The third part of the seminar introduces the implementation of autonomy-supportive training intervention programs designed to help teachers become more autonomy-supportive toward students. We review empirical research showing that these teacher training programs are effective, and we identify the conditions under which these interventions have been most successful. Most importantly, we introduce the following seven empirically-validated autonomy-supportive acts of instructions: taking and monitoring the students’ perspective; nurturing inner motivational resources; providing explanatory rationales; using informational language; displaying patience to allow time for self-paced learning to occur; monitoring and acting on students’ engagement signals; and acknowledging and accepting students’ expressions of negative affect and resistance. The third part of the seminar affirms two empirically-based truisms—namely that (1) teachers can learn how to be more autonomy supportive and (2) teachers learn such skill in varying degrees of expertise. That is, practically all teachers who participate in autonomy-supportive intervention training programs learn how to become less controlling and how to promote students’ autonomous extrinsic motivation. Relatively few teachers, however, learn the advanced skill of how to promote psychological need satisfaction and intrinsic motivation in their students. Recognizing this, we devote special attention to the effort to help teachers learn such advanced skill, which is the emphasis of the final part of the seminar.

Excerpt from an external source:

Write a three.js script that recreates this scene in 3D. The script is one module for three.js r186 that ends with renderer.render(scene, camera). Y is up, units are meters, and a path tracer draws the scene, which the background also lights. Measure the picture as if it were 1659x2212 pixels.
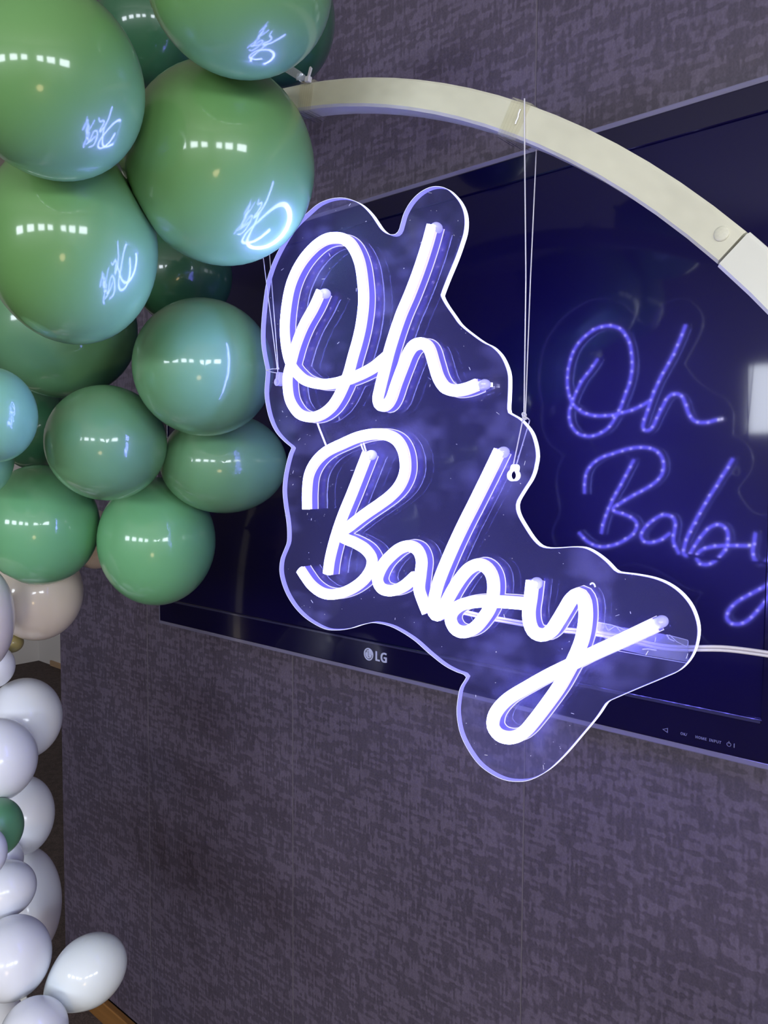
import * as THREE from 'three';
import { RectAreaLightUniformsLib } from 'three/addons/lights/RectAreaLightUniformsLib.js';
import { RoundedBoxGeometry } from 'three/addons/geometries/RoundedBoxGeometry.js';
import { mergeGeometries } from 'three/addons/utils/BufferGeometryUtils.js';
import { TextGeometry } from 'three/addons/geometries/TextGeometry.js';
import { FontLoader } from 'three/addons/loaders/FontLoader.js';

// ------------------------------------------------------------------ camera, light, exposure
// World: wall plane z = 0, room towards +z, floor y = 0, metres.
const EYE = new THREE.Vector3(0, 1.36, 0.94);
const F = 1655, CX = 829.5, CY = 1106;                       // focal length and centre, in pixels of the 1659 x 2212 frame
const AX = new THREE.Vector3(0.757755, -0.040141, 0.651303);  // the room's axes as the camera sees them
const AY = new THREE.Vector3(0.005940, 0.998489, 0.054627);
const AZ = new THREE.Vector3(-0.652512, -0.037525, 0.756849);

const scene = new THREE.Scene();
const camera = new THREE.PerspectiveCamera(2 * Math.atan(CY / F) * 180 / Math.PI, 1659 / 2212, 0.02, 60);
camera.position.copy(EYE);
camera.quaternion.setFromRotationMatrix(new THREE.Matrix4().set(AX.x, AX.y, AX.z, 0, AY.x, AY.y, AY.z, 0, AZ.x, AZ.y, AZ.z, 0, 0, 0, 0, 1));
scene.background = new THREE.Color(0.55, 0.62, 0.7);

const renderer = new THREE.WebGLRenderer({ antialias: true });
renderer.toneMapping = THREE.LinearToneMapping;
renderer.toneMappingExposure = 1.0;
renderer.shadowMap.enabled = true;
RectAreaLightUniformsLib.init();

const WINDOW_GLOW = new THREE.Color(0.90, 0.97, 1.08), WINDOW_PANE = 5.0, WINDOW_LIGHT = 20.0;
const ADDED_LAMP_GLOW = new THREE.Color(1.0, 0.72, 0.36), ADDED_LAMP_BULB = 9.0, ADDED_LAMP_LIGHT = 0.5;
const NEON = new THREE.Color(0.22, 0.245, 1.0), NEON_GLOW = 58, NEON_LIGHT = 0.05;

function areaLight(color, intensity, w, h, at, towards) {
  const l = new THREE.RectAreaLight(color, intensity, w, h);
  l.position.set(...at); l.lookAt(...towards); scene.add(l); return l;
}

// ------------------------------------------------------------------ helpers
let seed = 7;
const rnd = () => { seed = (seed * 1664525 + 1013904223) >>> 0; return seed / 4294967296; };
const taken = new Map();
function numbered(name) {
  const n = taken.get(name) ?? 0; taken.set(name, n + 1);
  return n ? `${name}_${String(n).padStart(3, '0')}` : name;
}
const tag = (o, label, category, group, kind) => { Object.assign(o.userData, { label, category }); if (group) o.userData.group = group; if (kind) o.userData.kind = kind; return o; };
function thing(name, label, category, at = [0, 0, 0], group) {
  const o = new THREE.Group(); o.name = numbered(name); o.position.set(...at); scene.add(o); return tag(o, label, category, group);
}
function part(name, geometry, material, parent) {
  const m = new THREE.Mesh(geometry, material); m.name = numbered(name); m.castShadow = m.receiveShadow = true; parent.add(m); return m;
}
function struct(name, geometry, material, parent) {
  const m = part(name, geometry, material, parent ?? scene); if (!parent) m.userData.kind = 'structure'; return m;
}
const box = (w, h, d, x = 0, y = 0, z = 0) => new THREE.BoxGeometry(w, h, d).translate(x, y, z);
const rbox = (w, h, d, r, x = 0, y = 0, z = 0) => new RoundedBoxGeometry(w, h, d, 3, r).translate(x, y, z);
// where the sight line through a measured pixel meets the plane z = const
function at(u, v, z) {
  const x = (u - CX) / F, y = (CY - v) / F;
  const r = new THREE.Vector3(AX.x * x + AX.y * y - AX.z, AY.x * x + AY.y * y - AY.z, AZ.x * x + AZ.y * y - AZ.z);
  return r.multiplyScalar((z - EYE.z) / r.z).add(EYE);
}
const plane2 = (pts, z) => pts.map(([u, v]) => { const p = at(u, v, z); return new THREE.Vector2(p.x, p.y); });
const std = (o) => new THREE.MeshStandardMaterial(o);
const phys = (o) => new THREE.MeshPhysicalMaterial(o);

// periodic value noise for textures
function lattice(w, h, s) { let q = s; const a = new Float32Array(w * h); for (let i = 0; i < a.length; i++) { q = (q * 1664525 + 1013904223) >>> 0; a[i] = q / 4294967296; } return a; }
function noise2(nx, ny, s) {
  const a = lattice(nx, ny, s);
  return (u, v) => {                                           // u, v in 0..1
    const x = u * nx, y = v * ny, x0 = Math.floor(x), y0 = Math.floor(y); let fx = x - x0, fy = y - y0;
    fx = fx * fx * (3 - 2 * fx); fy = fy * fy * (3 - 2 * fy);
    const g = (i, j) => a[((j % ny + ny) % ny) * nx + ((i % nx) + nx) % nx];
    return (g(x0, y0) * (1 - fx) + g(x0 + 1, y0) * fx) * (1 - fy) + (g(x0, y0 + 1) * (1 - fx) + g(x0 + 1, y0 + 1) * fx) * fy;
  };
}
function texture(n, fn, srgb = false) {
  const d = new Uint8Array(n * n * 4);
  for (let j = 0; j < n; j++) for (let i = 0; i < n; i++) { const c = fn((i + 0.5) / n, (j + 0.5) / n); for (let k = 0; k < 3; k++) d[(j * n + i) * 4 + k] = Math.max(0, Math.min(255, Math.round(255 * (c.length ? c[k] : c)))); d[(j * n + i) * 4 + 3] = 255; }
  const t = new THREE.DataTexture(d, n, n); t.magFilter = THREE.LinearFilter; t.minFilter = THREE.LinearFilter; t.wrapS = t.wrapT = THREE.RepeatWrapping;
  if (srgb) t.colorSpace = THREE.SRGBColorSpace; t.needsUpdate = true; return t;
}
const smooth = (a, b, x) => { const t = Math.max(0, Math.min(1, (x - a) / (b - a))); return t * t * (3 - 2 * t); };

// ------------------------------------------------------------------ materials of the room
const weaveH = noise2(46, 200, 11), weaveV = noise2(300, 62, 23), weaveF = noise2(700, 500, 31), weaveL = noise2(5, 9, 41), weaveB = noise2(150, 200, 57);
const weave = (u, v) => {
  const a = smooth(0.44, 0.60, 0.46 * weaveH(u, v) + 0.30 * weaveV(u, v) + 0.24 * weaveB(u, v));
  return 0.66 + 0.125 * a + 0.06 * (weaveV(u, v) - 0.5) + 0.09 * (weaveF(u, v) - 0.5) + 0.06 * (weaveL(u, v) - 0.5);
};
const laminateMap = texture(2048, (u, v) => { const k = weave(u, v); return [k, 0.955 * k, 0.96 * k]; }, true);
const laminateBump = texture(1024, (u, v) => weave(u, v));
const M = {
  laminate: std({ color: new THREE.Color(0.188, 0.169, 0.250), map: laminateMap, roughness: 0.5, bumpMap: laminateBump, bumpScale: 0.0006 }),
  seam: std({ color: new THREE.Color(0.14, 0.12, 0.145), roughness: 0.6 }),
  backing: std({ color: new THREE.Color(0.03, 0.025, 0.025), roughness: 0.9 }),
  white: std({ color: new THREE.Color(0.72, 0.69, 0.68), roughness: 0.85 }),
  warmWall: std({ color: new THREE.Color(0.5, 0.46, 0.4), roughness: 0.85 }),
  darkWood: std({ color: new THREE.Color(0.045, 0.032, 0.026), roughness: 0.5 }),
  oak: std({ color: new THREE.Color(0.30, 0.135, 0.035), roughness: 0.55, map: (() => { const a = noise2(6, 90, 5), b = noise2(20, 300, 6); const t = texture(512, (u, v) => { const k = 0.8 + 0.14 * a(u, v) + 0.08 * b(u, v); return [k, k, k]; }, true); return t; })() }),
  skirting: std({ color: new THREE.Color(0.5, 0.33, 0.2), roughness: 0.6 }),
  ceiling: std({ color: new THREE.Color(0.6, 0.56, 0.48), roughness: 0.9 }),
  carpet: std({ color: new THREE.Color(0.12, 0.085, 0.08), roughness: 1, map: (() => { const a = noise2(256, 256, 71), b = noise2(30, 30, 72); return texture(512, (u, v) => { const k = 0.6 + 0.35 * a(u, v) + 0.15 * b(u, v); return [k, k, k]; }, true); })() }),
  frame: std({ color: new THREE.Color(0.6, 0.6, 0.58), roughness: 0.5 }),
  pane: std({ color: 0x000000, emissive: WINDOW_GLOW, emissiveIntensity: WINDOW_PANE, roughness: 0.4 }),
  globe: std({ color: 0xddccaa, emissive: ADDED_LAMP_GLOW, emissiveIntensity: ADDED_LAMP_BULB, roughness: 0.6 }),
};
function metricUV(g, sx = 1, sy = 1, ox = 0, oy = 0) {          // uv in metres, across the two widest axes of a flat piece
  const p = g.attributes.position, n = g.attributes.normal, uv = new Float32Array(p.count * 2);
  for (let i = 0; i < p.count; i++) {
    const ax = Math.abs(n.getX(i)), ay = Math.abs(n.getY(i)), az = Math.abs(n.getZ(i));
    const a = az >= ax && az >= ay ? [p.getX(i), p.getY(i)] : ay >= ax ? [p.getX(i), p.getZ(i)] : [p.getZ(i), p.getY(i)];
    uv[2 * i] = a[0] * sx + ox; uv[2 * i + 1] = a[1] * sy + oy;
  }
  return g.setAttribute('uv', new THREE.BufferAttribute(uv, 2));
}

// ------------------------------------------------------------------ the setting
const XL = -1.912, XR = 3.0, ZB = 4.7, H = 2.9;
struct('floor', metricUV(box(9, 0.1, 7, -1.2, -0.05, 1.6), 2, 2), M.carpet);
struct('ceiling', box(9, 0.1, 7, -1.2, H + 0.05, 1.6), M.ceiling);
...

The fourth part of the seminar adds an interactive, workshop-like feature designed around the goal of helping teachers become significantly more autonomy supportive than they might already be. The goal is to help teachers fundamentally improve the way they motivate and engage students during classroom instruction to the point that it transforms the way they relate to students. The two-fold emphasis of the workshop experience will be on skill development and on solving a range of concerns and problems that work against supporting students’ autonomy. Specifically, experience has taught us that teachers benefit particularly well when we (1) offer extended examples, modeling, and scaffolding of the “how to” that underlies the instructional effort to nurture students’ inner motivational resources and (2) make clear that the provision of autonomy support and the provision of structure are complementary aspects of a teacher’s motivating style to the point that teachers provide not autonomy support or structure but, rather, autonomy support and structure.

Course Fee:

All participants - S$150.00 (incl. of 7% GST)

 

About the Trainers

Johnmarshall Reeve is a WCU Professor in the Department of Education at Korea University, Seoul, South Korea. He received his PhD from Texas Christian University and completed postdoctoral work at the University of Rochester. Professor Reeve’s research interests center on the empirical study of all aspects of human motivation and emotion, though he particularly emphasize student motivation, student engagement, and teachers’ motivating styles. He has published 50 journal articles and book chapters in outlets such as the Journal of Educational Psychology and 3 books including Understanding Motivation and Emotion. He sits on two editorial boards and serves as the Associate Editor for Motivation and Emotion.

Hyungshim Jang is an Associate Professor at Inha University in South Korea. She has been an Associate Professor at the University of Wisconsin in Milwaukee, USA for the last 7 years. Professor Jang earned her PhD at the University of Iowa, USA. Professor Jang ’s research interests revolve around understanding motivational processes inherent in social contexts. She studies how teachers' motivating styles affect students' classroom functioning such as their intrinsic motivation, internalization, engagement, and achievement. She is currently investigating how teachers can motivate and engage students during relatively uninteresting lessons by providing both autonomy support and structure. She has published several articles in journals such as the Journal of Educational Psychology.